A record 38 million people worldwide have been displaced within their own country due to conflicts or violence, according to a new study released Wednesday by the Norwegian Refugee Council's Internal Displacement Monitoring Center.

Eleven million were newly displaced last year, the equivalent of 30,000 people each day.

"These are the worst figures for forced displacement in a generation, signaling our complete failure to protect innocent civilians," said Jan Egeland, secretary-general of the Norwegian Refugee Council, according to The Associated Press.

The group said the number of internally displaced worldwide was 4.7 million more than in 2013.

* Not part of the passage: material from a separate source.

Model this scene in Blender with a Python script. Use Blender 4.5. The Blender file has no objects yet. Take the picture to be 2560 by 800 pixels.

Most of the newly displaced people live in just five countries - Iraq, South Sudan, Syria, Congo and Nigeria, according to the report

In 2014, Iraqi civilians were the most displaced, with at least 2.2 million forced to flee from the Islamic State group.

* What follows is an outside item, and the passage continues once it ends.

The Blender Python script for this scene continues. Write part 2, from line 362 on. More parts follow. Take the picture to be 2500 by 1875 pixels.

Syria has the most internally displaced, with 7.6 million, or 35 percent of the population, forced to relocate due to the country's 5-year-long civil war. At least 1.1 million were newly displaced in 2014. Over 220,000 people have been killed and 1 million wounded in that conflict, according to the AP.

Egeland said the report should serve as a wake up call for international diplomacy.

"What it really is a damning verdict of international diplomacy, of the lack of good governance in countries, lack of regional cooperation," he said, adding that conflicting governments should "sit down and discuss reconciliation and cooperation" with the armed groups so they don't "pull in opposite directions, but pull in the same direction."